Substitute Teachers Decry NFL Quarterbacks’ “Crib Sheets”

SEDVILLE, Mo.  The NFL post-season begins in earnest this weekend, but one team of tough, battle-tested veterans is already lining up to scrimmage over a high-stakes issue; the use of Velcro-fastened “crib sheets” by the league’s quarterbacks.

“In fourteen hundred and ninety-two, Columbus sailed the ocean blue.”


“What kind of example are we setting for the nation’s schoolchildren if we allow highly-paid young men to openly, notoriously and brazenly walk on the playing field with notes written on their arms?” says Myrna Folkstone, a substitute teacher and the editor of the 2018 edition of Thirty Days to a More Powerful Vocabulary.  “Even if they do it surreptitiously or in a clandestine manner, it’s still wrong.”

“1066 Battle of Hastings right.”


The ubiquitous memory aids, known variously as “playbook bands” or “wrist coaches,” are used by quarterbacks to recall previously-practiced offensive plays, such as the “forward pass,” the “flea flicker” and the “Fumble-Rooski.”  Students in American primary and secondary schools are barred from using supplemental materials in “closed book” examinations, although they are allowed to text friends “OMG this car won’t fit in that teeny-tiny space!” during the parallel parking portion of driver’s license tests administered by state registries of motor vehicles.

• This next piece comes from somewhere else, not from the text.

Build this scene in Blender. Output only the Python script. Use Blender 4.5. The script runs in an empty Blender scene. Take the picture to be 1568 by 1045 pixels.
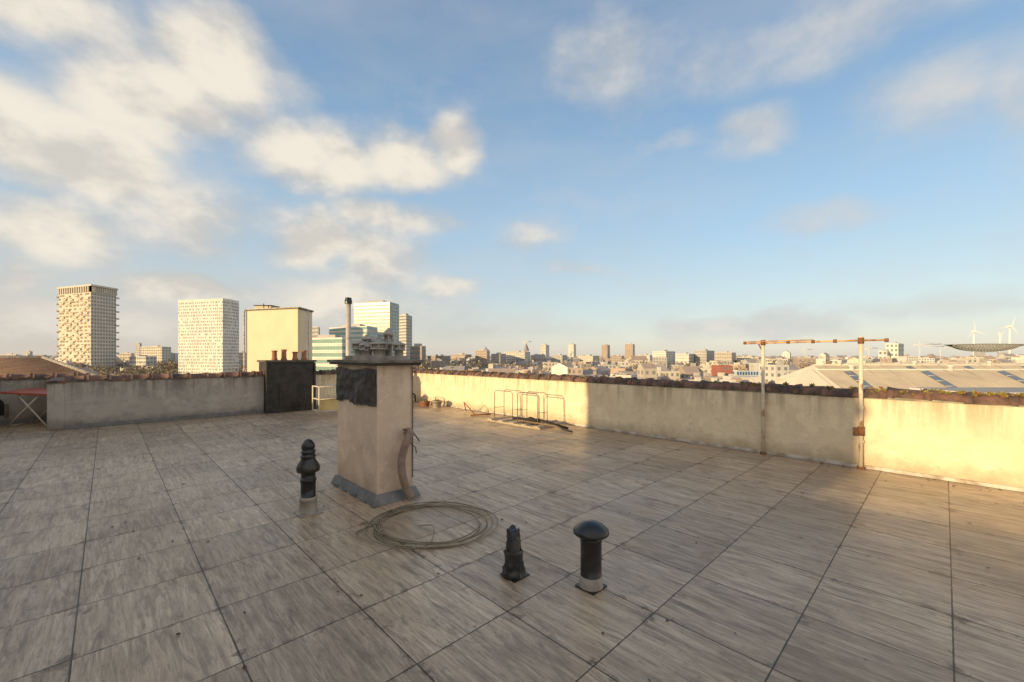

“Send in a play–this isn’t the unexpurgated edition!”


Substitute teachers, the most widely-abused sector of the nation’s education-industrial complex, are particularly vulnerable to so-called “crib sheets” because they often are placed in classrooms without guidance as to what material the students have covered before.  “I don’t understand it,” says Eloise Whitman, incoming president of the National Association of Substitute Teachers.  “No matter what class I’m assigned to, no matter what time of the year it is, the kids always say they’re still on Chapter 1.”

Goodell:  “Um, not gonna happen, lady.”


NFL Commissioner Roger Goodell said he would take the complaint under advisement, but doubted he could persuade owners, coaches and players to change.  “For some reason a lot of these guys have memory problems,” he noted.  “Also, money is life’s report card, and I make a helluva lot more than a substitute teacher.”